A ward is the smallest electoral and statistical geography used by the Northern Ireland Statistics and Research Agency (NISRA). The boundaries used here are the 2014 NISRA / OSNI Wards (462 across Northern Ireland), each typically covering 1-700 km² and a population of a few thousand. Wards do not align with parishes, townlands, or any historic administrative unit — they are a modern statistical convenience, used here only as a fixed spatial frame within which to summarise heritage records.

What counts as a site?

Three distinct heritage record types are reported separately, not combined: (1) Historic Sites — entries in the Northern Ireland Sites and Monuments Record (NISMR), the inventory of recorded archaeological sites and findspots, dated from prehistoric to early-modern; (2) Scheduled Monuments — sites legally protected under the Historic Monuments and Archaeological Objects (NI) Order 1995 and maintained by the Historic Environment Division (HED); (3) Listed Buildings — buildings of architectural or historic interest protected under the Planning Act (NI) 2011 and graded A, B+, B1, B2, or Record-Only by HED. A site appearing in more than one register is counted in each register independently.

Editorial principles

These ward profiles describe evidence, not history. They report what is recorded, not what occurred. Where the data is ambiguous, we say so. We do not infer historical processes — population movements, settlement expansion, periods of decline — from patterns in the record. Absence of evidence is not evidence of absence: in Northern Ireland, where antiquarian survey was uneven and modern excavation is geographically biased, a gap in the record almost always reflects the limits of recording rather than a genuine historical absence. We mark such gaps explicitly where they appear in the data.

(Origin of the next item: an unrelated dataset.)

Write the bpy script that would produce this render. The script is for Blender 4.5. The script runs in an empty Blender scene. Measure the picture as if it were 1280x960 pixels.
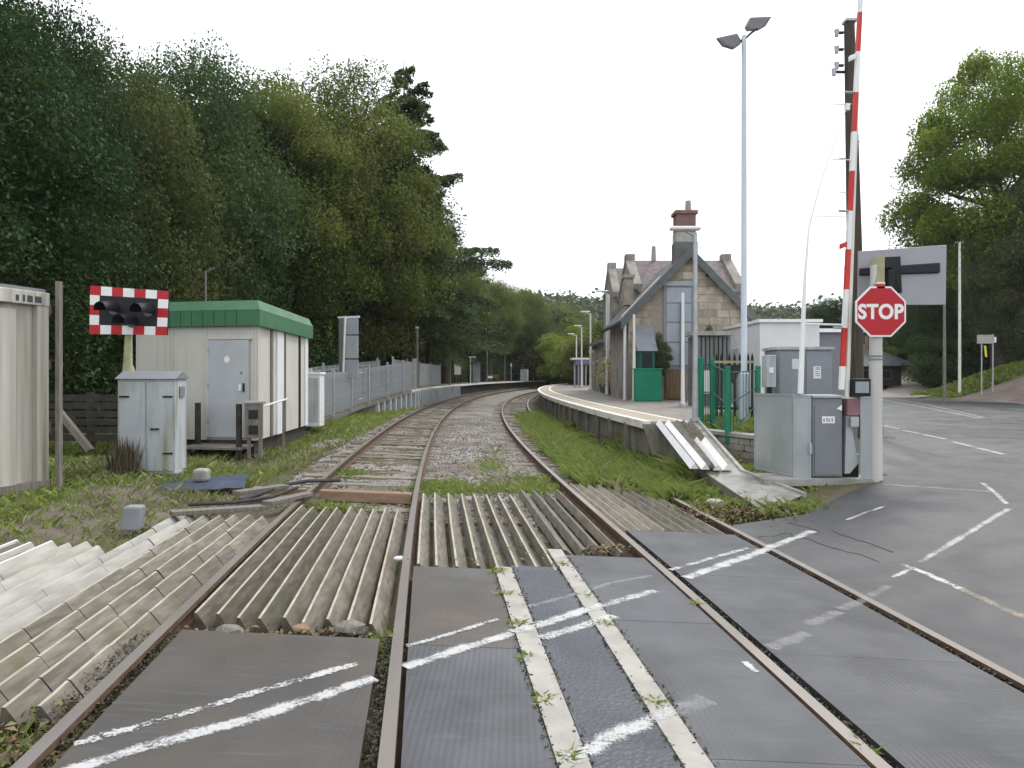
import bpy, bmesh, math, random
import numpy as np
from mathutils import Vector
random.seed(7)
rng = np.random.default_rng(7)
R = math.radians
scn = bpy.context.scene
COL = scn.collection

# ------------------------------------------------------------------ camera, sky, sun, exposure
H, F, HY = 1.714, 850.0, 470.7          # eye height; focal length and horizon row in 1280x960 pixels
cd = bpy.data.cameras.new('camera'); cam = bpy.data.objects.new('camera', cd); COL.objects.link(cam)
cam.location = (0, 0, H); cam.rotation_euler = (R(90), 0, 0)
cd.sensor_width = 36; cd.lens = 36 * F / 1280; cd.sensor_fit = 'HORIZONTAL'
cd.shift_y = (HY - 480) / 1280
cd.clip_start = .05; cd.clip_end = 4000
scn.camera = cam
SUN_EL, SUN_AZ = R(52), R(38)           # azimuth clockwise from +Y (ahead), so the light comes from ahead and right
w = bpy.data.worlds.new('World'); scn.world = w; w.use_nodes = True
nt = w.node_tree; nt.nodes.clear()
sky = nt.nodes.new('ShaderNodeTexSky'); sky.sky_type = 'NISHITA'; sky.sun_disc = False
sky.sun_elevation = SUN_EL; sky.sun_rotation = SUN_AZ; sky.dust_density = 3
mixc = nt.nodes.new('ShaderNodeMix'); mixc.data_type = 'RGBA'; mixc.inputs[0].default_value = .88
mixc.inputs[7].default_value = (8.6, 8.8, 9.1, 1)      # an even overcast layer
bg = nt.nodes.new('ShaderNodeBackground'); bg.inputs[1].default_value = .1
wo = nt.nodes.new('ShaderNodeOutputWorld')
nt.links.new(sky.outputs[0], mixc.inputs[6]); nt.links.new(mixc.outputs[2], bg.inputs[0]); nt.links.new(bg.outputs[0], wo.inputs[0])
sl = bpy.data.lights.new('sun', 'SUN'); sl.energy = 1.0; sl.angle = R(14); sl.color = (1, .96, .9)
so = bpy.data.objects.new('sun', sl); COL.objects.link(so)
sd = Vector((math.sin(SUN_AZ) * math.cos(SUN_EL), math.cos(SUN_AZ) * math.cos(SUN_EL), math.sin(SUN_EL)))
so.rotation_euler = (-sd).to_track_quat('-Z', 'Y').to_euler(); so.location = (20, 30, 60)
scn.view_settings.view_transform = 'Standard'; scn.view_settings.look = 'None'
scn.view_settings.exposure = 1.0; scn.view_settings.gamma = 1; scn.view_settings.use_curve_mapping = False

# ------------------------------------------------------------------ track geometry and terrain
TILT = .0479
def centreline(X0, th0, k0, s1, k1, s2, k2):
    s = np.concatenate([np.arange(-6, 40, .25), np.arange(40, 230, 1.)])
    kap = k0 + np.clip((s - s1) / 6, 0, 1) * (k1 - k0) + np.clip((s - s2) / 10, 0, 1) * (k2 - k1)
    kap[s < 0] = 0
    ds = np.diff(s, prepend=s[0])
    th = th0 + np.cumsum(kap * ds); x = np.cumsum(np.sin(th) * ds); y = np.cumsum(np.cos(th) * ds)
    i = np.argmin(abs(s)); x += X0 - x[i]; y -= y[i]
    return s, x, y, th
LC = centreline(-.9129, -.1352, .0011, 1.272, .0034, 300, .0034)
RC = centreline(2.7081, -.0692, -.0047, 5.85, .0036, 71., .0044)
KO = np.array([-1.8525, -1.1, -.3475, 1.6475, 2.4, 3.1525])
def knots(Y):
    xl = np.interp(Y, LC[2], LC[1]); tl = np.interp(Y, LC[2], LC[3])
    xr = np.interp(Y, RC[2], RC[1]); tr = np.interp(Y, RC[2], RC[3])
    gl, gr = .7525 / math.cos(tl), .7525 / math.cos(tr)
    return np.array([xl - gl, xl, xl + gl, xr - gr, xr, xr + gr])
def off(X, Y):
    K = knots(Y)
    if X < K[0]: return KO[0] + (X - K[0])
    if X > K[5]: return KO[5] + (X - K[5])
    return float(np.interp(X, K, KO))
def inv(o, Y):
    K = knots(Y)
    if o < KO[0]: return K[0] + (o - KO[0])
    if o > KO[5]: return K[5] + (o - KO[5])
    return float(np.interp(o, KO, K))
def ss(t, a=0., b=1.):
    t = min(1., max(0., (t - a) / (b - a))); return t * t * (3 - 2 * t)
XRT = lambda Y: float(np.interp(Y, [-10, 38, 50, 80], [31, 30, 28, 30]))   # far edge of the main road
def hroad(X, Y):
    o = off(X, Y)
    z = -TILT * max(-3.4, min(3.4, o))
    if o < -3.2: z += (.28 - z) * ss(o, -3.2, -4.8)
    if o > 3.3: z += (.16 - z) * ss(o, 3.3, 5.9)
    # raised ground beside the platform end
    z += .5 * ss(Y, 11.6, 13.6) * ss(o, 4.9, 5.6) * (1 - ss(X, 6.2 + .25 * max(0, Y - 12), 8.2 + .25 * max(0, Y - 12)))
    # hollow around the cabin
    z -= .24 * ss(Y, 11.6, 13.0) * (1 - ss(Y, 20, 22)) * ss(-X, 4.2, 5.1) * (1 - ss(-X, 9, 10.5))
    # bank beyond the road and the rising lane
    d = X - XRT(Y) - .8
    if Y > 12 and d > 0: z += 2.3 * ss(d, 0, 7) * (1 - ss(Y, 47, 56)) + .10 * max(0, d - 4)
    if Y > 52 and X > 20: z += .045 * (Y - 52) * ss(X, 20, 30)
    if o < -9: z += .22 * (-9 - o) * ss(-o, 9, 14) * .6
    return z
def drop(o): return .16 - .13 * ss(o, 3.5, 4.6) - .13 * ss(-o, 2.9, 4.2)
def gz(X, Y): return hroad(X, Y) - drop(off(X, Y))
def P(x, y, Y): return np.array([(x - 640) / F * Y, Y, H - (y - HY) / F * Y])
def G(x, y, fn=None, dz=0.):
    fn = fn or hroad
    u, v = (x - 640) / F, (y - HY) / F
    a, Y = 1.5, 1.5
    while Y < 400:
        if H - v * Y < fn(u * Y, Y) + dz: break
        a = Y; Y *= 1.04
    b = Y
    for _ in range(30):
        m = (a + b) / 2
        if H - v * m < fn(u * m, m) + dz: b = m
        else: a = m
    return np.array([u * b, b, fn(u * b, b) + dz])
V3 = lambda *a: np.array(a, float)

# ------------------------------------------------------------------ mesh and object helpers
WO = {}                                   # world origin of every object
def setp(o, label=None, cat=None, group=None, kind=None):
    if label: o['label'] = label
    if cat: o['category'] = cat
    if group: o['group'] = group
    if kind: o['kind'] = kind
    return o
def empty(name, loc, label=None, cat=None, group=None, kind=None):
    o = bpy.data.objects.new(name, None); COL.objects.link(o); o.location = tuple(loc); o.empty_display_size = .2
    WO[o.name] = np.array(loc, float)
    return setp(o, label, cat, group, kind)
def link_mesh(me, name, mats, parent=None, origin=None):
    o = bpy.data.objects.new(name, me); COL.objects.link(o)
    for m in (mats if isinstance(mats, (list, tuple)) else [mats]): me.materials.append(m)
    if parent is not None:
        o.parent = parent; base = WO[parent.name]
        org = base if origin is None else np.array(origin, float); o.location = tuple(org - base)
    else:
        org = np.zeros(3) if origin is None else np.array(origin, float); o.location = tuple(org)
    WO[o.name] = org
    return o
class MB:
    def __init__(s): s.v = []; s.f = []; s.m = []
    def add(s, vs, fs, m=0):
        n = len(s.v); s.v += [tuple(map(float, q)) for q in vs]
        for f in fs: s.f.append([n + i for i in f]); s.m.append(m)
        return s
    def hexa(s, p, u, v, w, m=0):
        p, u, v, w = map(lambda q: np.array(q, float), (p, u, v, w))
        if np.dot(np.cross(u, v), w) < 0: u, v = v, u
        vs = [p, p + u, p + u + v, p + v, p + w, p + u + w, p + u + v + w, p + v + w]
        return s.add(vs, [(0, 3, 2, 1), (4, 5, 6, 7), (0, 1, 5, 4), (1, 2, 6, 5), (2, 3, 7, 6), (3, 0, 4, 7)], m)
    def box(s, c, sz, rz=0, m=0):
        c = np.array(c, float); ca, sa = math.cos(rz), math.sin(rz)
        u = V3(ca, sa, 0) * sz[0]; v = V3(-sa, ca, 0) * sz[1]; w_ = V3(0, 0, sz[2])
        return s.hexa(c - u / 2 - v / 2 - w_ / 2, u, v, w_, m)
    def prism(s, poly, d, m=0):
        poly = [np.array(q, float) for q in poly]; n = len(poly); d = np.array(d, float)
        nrm = np.cross(poly[1] - poly[0], poly[2] - poly[0])
        if np.dot(nrm, d) > 0: poly = poly[::-1]
        vs = poly + [q + d for q in poly]
        fs = [tuple(range(n)), tuple(range(2 * n - 1, n - 1, -1))] + [(i, n + i, n + (i + 1) % n, (i + 1) % n)[::1] for i in range(n)]
        return s.add(vs, [fs[0], fs[1]] + [(f[3], f[2], f[1], f[0])[::-1] for f in fs[2:]], m)
    def tube(s, pts, r, n=8, m=0, caps=True):
        pts = [np.array(q, float) for q in pts]; k = len(pts)
        rs = list(r) if hasattr(r, '__len__') else [r] * k
        vs = []; ref = None
        for i in range(k):
            t = pts[min(i + 1, k - 1)] - pts[max(i - 1, 0)]; t = t / (np.linalg.norm(t) + 1e-9)
            if ref is None: ref = V3(0, 0, 1) if abs(t[2]) < .9 else V3(1, 0, 0)
            a = np.cross(t, ref); a /= np.linalg.norm(a) + 1e-9; b = np.cross(a, t); ref = b
            for j in range(n):
                q = 2 * math.pi * j / n; vs.append(pts[i] + rs[i] * (math.cos(q) * a + math.sin(q) * b))
        fs = [(i * n + j, i * n + (j + 1) % n, (i + 1) * n + (j + 1) % n, (i + 1) * n + j) for i in range(k - 1) for j in range(n)]
        if caps: fs += [tuple(range(n))[::-1], tuple((k - 1) * n + j for j in range(n))]
        return s.add(vs, fs, m)
    def sheet(s, rows, m=0):
        nr, nc = len(rows), len(rows[0]); vs = [q for r_ in rows for q in r_]
        return s.add(vs, [(i * nc + j, i * nc + j + 1, (i + 1) * nc + j + 1, (i + 1) * nc + j) for i in range(nr - 1) for j in range(nc - 1)], m)
    def mesh(s, name, origin=(0, 0, 0), smooth=False):
        me = bpy.data.meshes.new(name); o = np.array(origin, float)
        me.from_pydata([tuple(np.array(q) - o) for q in s.v], [], s.f)
        me.polygons.foreach_set('material_index', s.m)
        if smooth: me.polygons.foreach_set('use_smooth', [True] * len(s.f))
        me.update(); return me
    def build(s, name, mats, parent=None, origin=None, smooth=False, bevel=0, fix=False):
        org = origin if origin is not None else (WO[parent.name] if parent is not None else (0, 0, 0))
        me = s.mesh(name, org, smooth)
        bm = bmesh.new(); bm.from_mesh(me); bmesh.ops.recalc_face_normals(bm, faces=bm.faces); bm.to_mesh(me); bm.free()
        if smooth: me.set_sharp_from_angle(angle=R(40))
        ob = link_mesh(me, name, mats, parent, org)
        if bevel:
            b = ob.modifiers.new('bevel', 'BEVEL'); b.width = bevel; b.segments = 2; b.limit_method = 'ANGLE'
        return ob
def copy_part(src, parent, loc=None):
    c = src.copy(); COL.objects.link(c); c.parent = parent
    if loc is not None: c.location = tuple(loc)
    return c
def polys(name, V, var, mat, parent=None, origin=None):
    """V (n,k,3) separate k-gons with one float 'var' each"""
    n, k, _ = V.shape; org = np.zeros(3) if origin is None else np.array(origin, float)
    me = bpy.data.meshes.new(name)
    me.vertices.add(n * k); me.vertices.foreach_set('co', (V - org).astype(np.float32).ravel())
    me.loops.add(n * k); me.loops.foreach_set('vertex_index', np.arange(n * k, dtype=np.int32))
    me.polygons.add(n); me.polygons.foreach_set('loop_start', np.arange(0, n * k, k, dtype=np.int32))
    a = me.attributes.new('var', 'FLOAT', 'FACE'); a.data.foreach_set('value', np.asarray(var, np.float32))
    me.update(calc_edges=True)
    return link_mesh(me, name, mat, parent, org)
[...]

Limits of coverage and known caveats

Several caveats apply to every ward profile: (1) NISMR coverage is uneven across NI — some areas (notably parts of the south-east and the Belfast urban fringe) have been more intensively surveyed than others, so a low recorded site count does not reliably indicate a low past density of activity; (2) period attributions in NISMR are often 'Unknown', and chronological breakdowns reported here reflect only the dated subset; (3) placename classification depends on the Irish-language form (name_ga), which is recorded for approximately 50% of NI placenames in the combined sources, so ecclesiastical and pre-Christian counts may be understated where anglicised forms remain unparsed; (4) terrain percentile ranks compare each ward only to the other 461 NI wards; they are not absolute thresholds. For absence-dominant land cover categories (wetland, water, cropland), percentile ranks are suppressed below 1% raw value, since the ranking of zero-value wards is not meaningful.